A imagem política de ‘Moolaadé’, filme derradeiro de Ousmane Sembène

★★★★★ | Considerado “pai do cinema africano”, diretor senegalês se despediu em 2004 com uma revolta sem disfarces

Nesta semana, Fortaleza está recebendo a mostra “O Cinema de Ousmane Sembène - um tributo ao centenário do pioneiro dos cinemas africanos” com exibição de sete filmes que contemplam as cinco décadas de carreira do realizador (uma grande margem dos anos 1960 ao começo dos anos 2000). Com curadoria de Janaína Oliveira, a Mostra estreou em Belo Horizonte com iniciativa da Fundação Clóvis Salgado/Palácio das Artes, e agora chega a Fortaleza como primeiro destino de sua itinerância.


Neste sábado, 15 de julho, tive o prazer de ‘Moolaadé’, seu último filme, lançado em 2004. Na trama, um grupo de meninas recusam a “purificação”/incisão de suas genitálias, e para fugir das retaliações se protegem com Collé (Fatoumata Coulibaly), uma mulher que poupou sua filha do mesmo destino.
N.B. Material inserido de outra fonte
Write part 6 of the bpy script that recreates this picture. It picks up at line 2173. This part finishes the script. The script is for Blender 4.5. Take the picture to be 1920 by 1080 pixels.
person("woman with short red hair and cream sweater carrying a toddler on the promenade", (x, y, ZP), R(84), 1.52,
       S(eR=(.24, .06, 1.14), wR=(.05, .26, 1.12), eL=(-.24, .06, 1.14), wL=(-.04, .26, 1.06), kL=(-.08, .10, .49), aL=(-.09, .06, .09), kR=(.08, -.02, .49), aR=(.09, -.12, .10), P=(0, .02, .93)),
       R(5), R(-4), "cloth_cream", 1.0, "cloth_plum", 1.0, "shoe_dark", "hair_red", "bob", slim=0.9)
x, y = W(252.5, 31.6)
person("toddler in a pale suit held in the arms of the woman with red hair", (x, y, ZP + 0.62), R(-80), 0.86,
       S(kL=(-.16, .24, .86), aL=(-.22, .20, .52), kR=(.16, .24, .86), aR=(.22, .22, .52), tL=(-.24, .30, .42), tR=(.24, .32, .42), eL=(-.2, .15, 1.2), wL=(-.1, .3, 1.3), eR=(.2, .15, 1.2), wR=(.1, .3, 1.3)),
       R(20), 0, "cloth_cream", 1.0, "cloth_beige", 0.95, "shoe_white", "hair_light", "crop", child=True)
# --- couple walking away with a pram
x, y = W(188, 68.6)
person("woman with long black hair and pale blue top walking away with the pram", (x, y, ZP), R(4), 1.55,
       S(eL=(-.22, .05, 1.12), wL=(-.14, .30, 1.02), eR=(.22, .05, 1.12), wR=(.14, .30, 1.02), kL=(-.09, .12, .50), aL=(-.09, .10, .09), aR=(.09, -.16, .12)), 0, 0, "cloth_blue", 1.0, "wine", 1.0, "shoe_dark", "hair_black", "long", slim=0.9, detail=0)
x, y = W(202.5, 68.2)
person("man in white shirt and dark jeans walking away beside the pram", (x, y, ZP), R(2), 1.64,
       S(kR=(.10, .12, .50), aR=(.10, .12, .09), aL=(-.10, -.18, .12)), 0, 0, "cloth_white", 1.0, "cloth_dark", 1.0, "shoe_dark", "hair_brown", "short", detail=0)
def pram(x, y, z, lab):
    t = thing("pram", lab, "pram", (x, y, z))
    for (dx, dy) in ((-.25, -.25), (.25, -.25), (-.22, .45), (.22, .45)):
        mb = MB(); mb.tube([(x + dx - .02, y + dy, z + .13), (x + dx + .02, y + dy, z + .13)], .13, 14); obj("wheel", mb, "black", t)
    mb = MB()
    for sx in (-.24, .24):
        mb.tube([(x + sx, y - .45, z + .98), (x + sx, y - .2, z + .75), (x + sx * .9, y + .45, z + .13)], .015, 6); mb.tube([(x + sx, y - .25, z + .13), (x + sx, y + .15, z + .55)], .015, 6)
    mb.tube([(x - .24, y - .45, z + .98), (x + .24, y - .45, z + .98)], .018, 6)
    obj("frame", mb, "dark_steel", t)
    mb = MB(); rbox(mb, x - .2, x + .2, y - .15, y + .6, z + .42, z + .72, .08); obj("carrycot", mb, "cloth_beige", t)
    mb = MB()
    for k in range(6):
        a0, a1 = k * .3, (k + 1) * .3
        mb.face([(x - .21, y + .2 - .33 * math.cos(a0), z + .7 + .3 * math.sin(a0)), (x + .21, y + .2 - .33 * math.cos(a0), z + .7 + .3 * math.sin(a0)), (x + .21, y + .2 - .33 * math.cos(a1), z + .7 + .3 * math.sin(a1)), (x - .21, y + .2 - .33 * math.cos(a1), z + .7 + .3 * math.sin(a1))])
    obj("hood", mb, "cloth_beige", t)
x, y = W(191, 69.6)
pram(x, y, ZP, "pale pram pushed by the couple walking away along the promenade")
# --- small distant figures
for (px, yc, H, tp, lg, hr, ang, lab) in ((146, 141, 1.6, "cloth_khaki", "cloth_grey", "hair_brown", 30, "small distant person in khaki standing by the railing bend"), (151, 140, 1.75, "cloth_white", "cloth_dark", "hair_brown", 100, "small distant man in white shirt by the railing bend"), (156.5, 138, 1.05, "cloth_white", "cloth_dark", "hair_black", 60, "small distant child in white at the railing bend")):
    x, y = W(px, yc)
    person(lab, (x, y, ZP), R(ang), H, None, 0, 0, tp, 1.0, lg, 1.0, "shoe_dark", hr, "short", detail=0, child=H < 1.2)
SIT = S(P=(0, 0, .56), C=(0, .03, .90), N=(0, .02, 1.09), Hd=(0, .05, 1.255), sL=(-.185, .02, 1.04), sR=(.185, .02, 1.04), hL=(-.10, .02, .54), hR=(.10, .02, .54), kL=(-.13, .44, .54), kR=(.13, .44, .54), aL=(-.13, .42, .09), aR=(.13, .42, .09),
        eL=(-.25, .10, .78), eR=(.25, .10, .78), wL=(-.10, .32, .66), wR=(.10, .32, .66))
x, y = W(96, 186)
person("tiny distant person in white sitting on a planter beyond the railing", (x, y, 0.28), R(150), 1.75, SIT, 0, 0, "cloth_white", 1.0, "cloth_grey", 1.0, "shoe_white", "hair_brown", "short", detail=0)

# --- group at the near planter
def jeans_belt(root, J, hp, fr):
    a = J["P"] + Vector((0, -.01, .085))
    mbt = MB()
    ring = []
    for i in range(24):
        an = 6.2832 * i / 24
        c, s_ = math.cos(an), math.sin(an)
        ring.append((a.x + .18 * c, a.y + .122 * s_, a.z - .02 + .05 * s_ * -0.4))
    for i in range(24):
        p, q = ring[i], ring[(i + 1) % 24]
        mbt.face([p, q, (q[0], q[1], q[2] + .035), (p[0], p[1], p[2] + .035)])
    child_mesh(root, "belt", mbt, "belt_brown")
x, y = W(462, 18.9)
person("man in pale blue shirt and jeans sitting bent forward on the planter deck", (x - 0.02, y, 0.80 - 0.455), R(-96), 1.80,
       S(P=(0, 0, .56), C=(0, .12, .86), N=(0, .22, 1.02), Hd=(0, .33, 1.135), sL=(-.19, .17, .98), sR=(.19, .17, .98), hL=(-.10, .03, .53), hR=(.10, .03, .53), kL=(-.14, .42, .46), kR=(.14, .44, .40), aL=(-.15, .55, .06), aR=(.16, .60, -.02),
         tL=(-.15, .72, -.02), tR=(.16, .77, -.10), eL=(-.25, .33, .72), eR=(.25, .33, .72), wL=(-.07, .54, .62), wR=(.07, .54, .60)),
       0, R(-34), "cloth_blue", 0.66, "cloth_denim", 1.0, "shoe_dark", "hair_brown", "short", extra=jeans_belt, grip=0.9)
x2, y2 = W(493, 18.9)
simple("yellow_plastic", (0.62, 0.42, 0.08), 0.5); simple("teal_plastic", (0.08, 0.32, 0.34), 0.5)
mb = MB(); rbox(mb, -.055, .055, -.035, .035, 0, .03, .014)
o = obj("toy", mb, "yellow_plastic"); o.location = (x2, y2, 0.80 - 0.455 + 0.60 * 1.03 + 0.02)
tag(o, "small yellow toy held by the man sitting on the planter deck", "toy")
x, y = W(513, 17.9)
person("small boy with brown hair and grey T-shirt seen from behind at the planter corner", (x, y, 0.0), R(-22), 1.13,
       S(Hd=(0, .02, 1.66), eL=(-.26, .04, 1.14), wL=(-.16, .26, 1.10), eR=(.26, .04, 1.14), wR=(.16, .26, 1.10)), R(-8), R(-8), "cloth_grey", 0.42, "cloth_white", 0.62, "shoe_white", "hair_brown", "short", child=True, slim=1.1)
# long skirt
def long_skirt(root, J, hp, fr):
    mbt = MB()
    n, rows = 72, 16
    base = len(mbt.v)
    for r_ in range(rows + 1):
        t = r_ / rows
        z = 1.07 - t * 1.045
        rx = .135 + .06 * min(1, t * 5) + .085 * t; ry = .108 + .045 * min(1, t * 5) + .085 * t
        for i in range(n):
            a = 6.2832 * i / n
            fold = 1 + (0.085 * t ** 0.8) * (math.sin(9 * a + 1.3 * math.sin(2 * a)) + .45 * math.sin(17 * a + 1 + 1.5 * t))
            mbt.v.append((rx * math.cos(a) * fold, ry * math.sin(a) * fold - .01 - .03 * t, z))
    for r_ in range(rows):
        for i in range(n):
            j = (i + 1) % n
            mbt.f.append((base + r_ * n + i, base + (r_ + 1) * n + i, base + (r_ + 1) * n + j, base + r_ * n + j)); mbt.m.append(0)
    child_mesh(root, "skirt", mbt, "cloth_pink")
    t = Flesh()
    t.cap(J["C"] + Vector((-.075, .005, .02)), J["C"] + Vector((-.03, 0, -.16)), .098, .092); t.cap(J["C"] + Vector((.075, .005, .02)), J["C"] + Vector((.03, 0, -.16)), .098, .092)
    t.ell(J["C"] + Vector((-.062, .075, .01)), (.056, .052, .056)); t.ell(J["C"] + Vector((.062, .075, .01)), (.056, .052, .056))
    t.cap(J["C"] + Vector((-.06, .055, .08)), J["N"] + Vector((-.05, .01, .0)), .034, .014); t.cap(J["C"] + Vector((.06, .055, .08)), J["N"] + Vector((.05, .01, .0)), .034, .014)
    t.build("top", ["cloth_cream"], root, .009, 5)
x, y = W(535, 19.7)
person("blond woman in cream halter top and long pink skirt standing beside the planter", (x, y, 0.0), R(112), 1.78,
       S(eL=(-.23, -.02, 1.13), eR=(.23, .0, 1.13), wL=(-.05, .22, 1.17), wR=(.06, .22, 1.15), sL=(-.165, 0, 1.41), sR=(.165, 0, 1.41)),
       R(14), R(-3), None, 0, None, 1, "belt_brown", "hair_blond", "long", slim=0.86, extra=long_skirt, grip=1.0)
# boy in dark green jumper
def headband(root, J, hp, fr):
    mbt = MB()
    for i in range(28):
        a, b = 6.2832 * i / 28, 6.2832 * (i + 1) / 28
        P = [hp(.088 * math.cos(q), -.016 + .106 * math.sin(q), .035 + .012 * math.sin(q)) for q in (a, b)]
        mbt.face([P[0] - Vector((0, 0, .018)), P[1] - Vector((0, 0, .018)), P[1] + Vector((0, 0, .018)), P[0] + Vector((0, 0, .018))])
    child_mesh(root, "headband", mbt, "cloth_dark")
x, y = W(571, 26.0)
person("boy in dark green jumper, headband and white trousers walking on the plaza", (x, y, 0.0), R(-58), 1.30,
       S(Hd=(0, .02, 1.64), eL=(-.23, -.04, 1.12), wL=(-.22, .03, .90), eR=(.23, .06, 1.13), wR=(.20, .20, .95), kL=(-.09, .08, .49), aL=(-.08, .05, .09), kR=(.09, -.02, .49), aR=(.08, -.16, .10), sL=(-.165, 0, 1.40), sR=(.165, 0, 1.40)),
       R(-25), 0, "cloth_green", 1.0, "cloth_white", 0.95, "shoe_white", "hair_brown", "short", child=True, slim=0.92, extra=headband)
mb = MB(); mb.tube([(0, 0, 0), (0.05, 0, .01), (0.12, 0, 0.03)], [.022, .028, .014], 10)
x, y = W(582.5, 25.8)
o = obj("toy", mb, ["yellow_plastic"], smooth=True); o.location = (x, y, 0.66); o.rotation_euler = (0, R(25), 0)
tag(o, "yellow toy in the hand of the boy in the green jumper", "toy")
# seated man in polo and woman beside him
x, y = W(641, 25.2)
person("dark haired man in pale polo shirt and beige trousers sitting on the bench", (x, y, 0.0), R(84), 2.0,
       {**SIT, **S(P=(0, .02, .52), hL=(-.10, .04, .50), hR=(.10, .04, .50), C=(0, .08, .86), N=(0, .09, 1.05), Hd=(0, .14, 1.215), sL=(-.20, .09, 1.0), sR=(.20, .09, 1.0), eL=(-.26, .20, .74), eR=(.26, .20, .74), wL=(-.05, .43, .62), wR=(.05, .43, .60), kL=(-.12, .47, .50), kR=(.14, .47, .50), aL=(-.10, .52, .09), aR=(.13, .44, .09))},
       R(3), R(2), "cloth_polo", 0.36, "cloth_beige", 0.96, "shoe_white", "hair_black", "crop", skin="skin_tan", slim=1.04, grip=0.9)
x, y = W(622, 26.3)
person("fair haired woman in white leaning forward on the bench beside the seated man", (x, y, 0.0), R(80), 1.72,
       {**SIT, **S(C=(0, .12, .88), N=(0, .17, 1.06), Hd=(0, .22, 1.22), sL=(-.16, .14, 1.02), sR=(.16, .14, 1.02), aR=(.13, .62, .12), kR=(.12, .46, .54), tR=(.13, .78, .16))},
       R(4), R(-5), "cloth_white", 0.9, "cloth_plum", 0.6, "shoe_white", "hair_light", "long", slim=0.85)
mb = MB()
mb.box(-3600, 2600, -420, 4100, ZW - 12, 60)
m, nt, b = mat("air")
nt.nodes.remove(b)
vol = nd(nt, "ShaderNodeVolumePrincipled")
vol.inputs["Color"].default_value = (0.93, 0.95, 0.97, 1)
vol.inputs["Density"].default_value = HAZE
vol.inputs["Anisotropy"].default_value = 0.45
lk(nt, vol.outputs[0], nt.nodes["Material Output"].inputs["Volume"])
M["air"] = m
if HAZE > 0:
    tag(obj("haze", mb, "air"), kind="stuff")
Enquanto o vilarejo começa a entender como reagir a essa quebra de tradição, o retorno de um morador – quase um forasteiro – termina por chacoalhar tudo quando é impedido de se casar com a filha "não-purificada" de Collé.


Como seu cinema político combate a imobilidade, a câmera de Sembène e seu fotógrafo Dominique Gentil também responde com muito movimento (zoom, traveling, etc), deslizando pelos cenários e personagens, dando gravidade à ameaça e à resistência. É um filme diurno, mas as cenas noturnas causam uma impressão especial. Há uma cena em que mulheres se reúnem debaixo de uma árvore com focos de luz ao fundo, e a lua, que é fascinante. Sembène vai construindo a reflexão e a revolta, que alguma hora vão explodir.


A pilha de rádios confiscados é outra imagem inesquecível, especialmente pelos significados de choque cultural numa conversa interna ao continente africano e as religiões colonizadoras. A maneira como os embates são filmados, então, carregam a tensão, contrapondo ou sobrepondo lados que tanto podem reafirmar suas distâncias quanto podem perceber que são os mesmos. Imagens políticas que escondem e escancaram.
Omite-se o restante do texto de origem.